→ GIVEN INFORMATION:
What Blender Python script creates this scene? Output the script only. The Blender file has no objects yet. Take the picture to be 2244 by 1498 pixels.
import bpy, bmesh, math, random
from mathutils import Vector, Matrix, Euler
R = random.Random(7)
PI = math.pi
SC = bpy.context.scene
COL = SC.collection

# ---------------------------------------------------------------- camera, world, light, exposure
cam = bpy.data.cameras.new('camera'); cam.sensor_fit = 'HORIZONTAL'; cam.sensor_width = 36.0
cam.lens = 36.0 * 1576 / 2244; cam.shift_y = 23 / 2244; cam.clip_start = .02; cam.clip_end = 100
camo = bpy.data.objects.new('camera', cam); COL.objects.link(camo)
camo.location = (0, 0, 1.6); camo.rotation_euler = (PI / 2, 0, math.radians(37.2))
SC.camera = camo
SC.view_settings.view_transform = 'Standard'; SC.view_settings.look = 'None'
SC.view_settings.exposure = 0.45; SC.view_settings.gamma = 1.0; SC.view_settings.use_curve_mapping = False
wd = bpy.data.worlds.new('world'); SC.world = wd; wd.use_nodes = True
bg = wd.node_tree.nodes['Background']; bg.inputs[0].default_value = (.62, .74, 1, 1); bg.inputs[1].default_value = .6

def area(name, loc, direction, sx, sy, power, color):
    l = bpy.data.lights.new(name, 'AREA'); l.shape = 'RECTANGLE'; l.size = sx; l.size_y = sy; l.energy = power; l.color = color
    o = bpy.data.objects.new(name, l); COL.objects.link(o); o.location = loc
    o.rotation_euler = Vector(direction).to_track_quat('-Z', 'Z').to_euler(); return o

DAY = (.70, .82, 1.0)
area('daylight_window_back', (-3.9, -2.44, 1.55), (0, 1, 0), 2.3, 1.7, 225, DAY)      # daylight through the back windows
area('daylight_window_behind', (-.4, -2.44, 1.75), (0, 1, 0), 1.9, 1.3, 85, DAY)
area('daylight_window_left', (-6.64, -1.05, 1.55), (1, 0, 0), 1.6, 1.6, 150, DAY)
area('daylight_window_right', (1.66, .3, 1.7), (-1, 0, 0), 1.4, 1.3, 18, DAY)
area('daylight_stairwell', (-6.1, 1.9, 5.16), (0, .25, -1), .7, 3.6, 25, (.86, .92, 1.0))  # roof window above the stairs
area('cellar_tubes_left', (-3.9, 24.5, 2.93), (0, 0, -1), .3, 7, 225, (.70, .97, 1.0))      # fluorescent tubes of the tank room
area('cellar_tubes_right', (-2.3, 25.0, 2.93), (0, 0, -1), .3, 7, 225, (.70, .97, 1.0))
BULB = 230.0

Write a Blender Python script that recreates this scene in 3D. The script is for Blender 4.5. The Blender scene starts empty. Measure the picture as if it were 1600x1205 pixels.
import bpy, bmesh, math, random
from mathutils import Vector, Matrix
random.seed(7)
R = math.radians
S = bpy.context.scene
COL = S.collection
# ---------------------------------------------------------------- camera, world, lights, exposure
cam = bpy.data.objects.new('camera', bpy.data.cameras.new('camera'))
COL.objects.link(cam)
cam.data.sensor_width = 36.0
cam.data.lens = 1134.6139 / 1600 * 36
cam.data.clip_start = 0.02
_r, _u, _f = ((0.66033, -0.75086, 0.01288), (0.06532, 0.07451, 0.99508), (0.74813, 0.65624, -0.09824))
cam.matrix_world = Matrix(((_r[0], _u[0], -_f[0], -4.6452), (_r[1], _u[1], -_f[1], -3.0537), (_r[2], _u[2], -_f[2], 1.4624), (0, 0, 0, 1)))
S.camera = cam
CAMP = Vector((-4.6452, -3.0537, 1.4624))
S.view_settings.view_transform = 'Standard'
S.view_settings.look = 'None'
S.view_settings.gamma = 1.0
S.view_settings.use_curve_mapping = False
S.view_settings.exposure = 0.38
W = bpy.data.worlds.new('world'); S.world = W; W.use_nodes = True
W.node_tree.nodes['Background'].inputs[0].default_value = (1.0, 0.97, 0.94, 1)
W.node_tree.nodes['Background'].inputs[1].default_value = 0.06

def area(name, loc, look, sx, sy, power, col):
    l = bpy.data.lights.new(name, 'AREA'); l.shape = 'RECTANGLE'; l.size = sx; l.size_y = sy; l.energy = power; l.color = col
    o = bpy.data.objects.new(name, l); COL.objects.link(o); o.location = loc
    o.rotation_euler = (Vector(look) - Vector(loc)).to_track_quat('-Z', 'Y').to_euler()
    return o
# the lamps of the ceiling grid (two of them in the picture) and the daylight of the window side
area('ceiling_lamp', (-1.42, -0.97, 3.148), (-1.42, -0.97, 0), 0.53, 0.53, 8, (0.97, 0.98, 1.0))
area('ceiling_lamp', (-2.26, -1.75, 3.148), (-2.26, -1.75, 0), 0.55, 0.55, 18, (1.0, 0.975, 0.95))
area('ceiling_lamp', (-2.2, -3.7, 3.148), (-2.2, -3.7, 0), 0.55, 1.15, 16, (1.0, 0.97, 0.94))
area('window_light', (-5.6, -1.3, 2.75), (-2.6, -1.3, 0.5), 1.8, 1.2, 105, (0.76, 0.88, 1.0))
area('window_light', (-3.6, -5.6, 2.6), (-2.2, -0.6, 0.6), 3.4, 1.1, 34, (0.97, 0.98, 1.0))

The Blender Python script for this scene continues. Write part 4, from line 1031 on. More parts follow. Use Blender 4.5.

→ WRITTEN TASK: Nothing beyond the lines starting at the line containing "Write a Blender" and ending at the line containing "W.node_tree.nodes['Background'].inputs[1].default_value = 0.06" is to be reproduced; reproduce those lines exactly, both ends included.

→ SOLVED PROBLEM:
Write a Blender Python script that recreates this scene in 3D. The script is for Blender 4.5. The Blender scene starts empty. Measure the picture as if it were 1600x1205 pixels.
import bpy, bmesh, math, random
from mathutils import Vector, Matrix
random.seed(7)
R = math.radians
S = bpy.context.scene
COL = S.collection
# ---------------------------------------------------------------- camera, world, lights, exposure
cam = bpy.data.objects.new('camera', bpy.data.cameras.new('camera'))
COL.objects.link(cam)
cam.data.sensor_width = 36.0
cam.data.lens = 1134.6139 / 1600 * 36
cam.data.clip_start = 0.02
_r, _u, _f = ((0.66033, -0.75086, 0.01288), (0.06532, 0.07451, 0.99508), (0.74813, 0.65624, -0.09824))
cam.matrix_world = Matrix(((_r[0], _u[0], -_f[0], -4.6452), (_r[1], _u[1], -_f[1], -3.0537), (_r[2], _u[2], -_f[2], 1.4624), (0, 0, 0, 1)))
S.camera = cam
CAMP = Vector((-4.6452, -3.0537, 1.4624))
S.view_settings.view_transform = 'Standard'
S.view_settings.look = 'None'
S.view_settings.gamma = 1.0
S.view_settings.use_curve_mapping = False
S.view_settings.exposure = 0.38
W = bpy.data.worlds.new('world'); S.world = W; W.use_nodes = True
W.node_tree.nodes['Background'].inputs[0].default_value = (1.0, 0.97, 0.94, 1)
W.node_tree.nodes['Background'].inputs[1].default_value = 0.06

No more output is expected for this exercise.